I told Morleigh that she was a good dog, and she was happy.  I think she thought she was in trouble, which she wasn’t.  It was my fault as I held the Rabbit up in the air… she must have thought I wanted to play with her.  I went inside, prepared the equipment I needed… knives, a hatchet, plastic bags and a bowl for the meat.  I placed an oil lantern near my butchering table (as I have no light there… something I will have to correct in the future) and I was finally ready.  I usually don’t butcher in the night as it is harder to see… as I mentioned, I have no light where my table is located.  I collected the rabbit and it was very limp, yet still alive.  I quickly dispatched it and then proceeded to skin/butcher the animal.  I could see where my dog had injured the rabbit when I was processing the meat, I suspect sever internal damage and broken ribs, yet I consoled myself that it did not suffer for long.  I blame myself for thinking that my dog could help me catch the Rabbit, and for not paying attention once I had caught her.

The Rabbit is the black coloured one on the left.

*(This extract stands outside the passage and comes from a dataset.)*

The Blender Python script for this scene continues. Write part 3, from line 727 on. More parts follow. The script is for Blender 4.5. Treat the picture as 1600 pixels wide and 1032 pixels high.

This was a Rabbit that I had intended to butcher many months ago, yet I couldn’t bring myself to do it as it seemed so cute and tame.  I had decided to turn it into one of my breeding stock.  With this incident I feel I did the right thing for the animal in the end, yet I will now have to inspect all my hutches to ensure the Rabbits don’t escape.  Have I learned anything from this?  Definitely, I have learned the following lessons:

  • Get a portable light so I can position it where needed.
  • Pay more attention to where my dog is if I am handling Rabbits.
  • Inspect the hutches for weaknesses.
  • If a Rabbit escapes and I can’t catch it, it may be more humane to shoot it.

“You can’t just let nature run wild.” – Walt Disney

I have spent most of the last few days working in the garden as well as removing some weeds which are making our property look a little unsightly.  We are still intending to sell the house so I need to keep vigilant about this.  To assist me in the removal of the weeds I have enlisted the help of some of my rabbits.  As you can see in the below video they really seem to enjoy helping me.

I am trying to make my videos a little more interesting to watch, so I am trying out some new editing software.

The weed over which I placed their hutch is one of the persistent types of weeds I have growing here on the property.  The rabbits really took to knocking it down.  Interesting point for those of you looking to get rabbits, these two females live together in another hutch.  They get along very well and seem to enjoy each others company.  When I placed these two in this new hutch, they began to fight each other till the Ginger rabbit took the submissive role and ran from the Black rabbit.  This lasted 5 minutes till I began filming, which was when they calmed down and began to act more friendly.  I am not sure what caused the behavior, could be the smaller hutch (it is a temporary hutch which is smaller, yet they are only ever in there for a couple of hours at a time), could be that they needed to re-establish who was the dominant rabbit.

Only a sample of my bountiful harvest – These are snow peas.

With my work in the garden over these few days I have completed another of my 13 skills.  This skill is Gardening.  While my garden isn’t huge, it is producing food for my family.  We have enjoyed produce from my garden every day this past week, this made our Christmas day lunch extra special.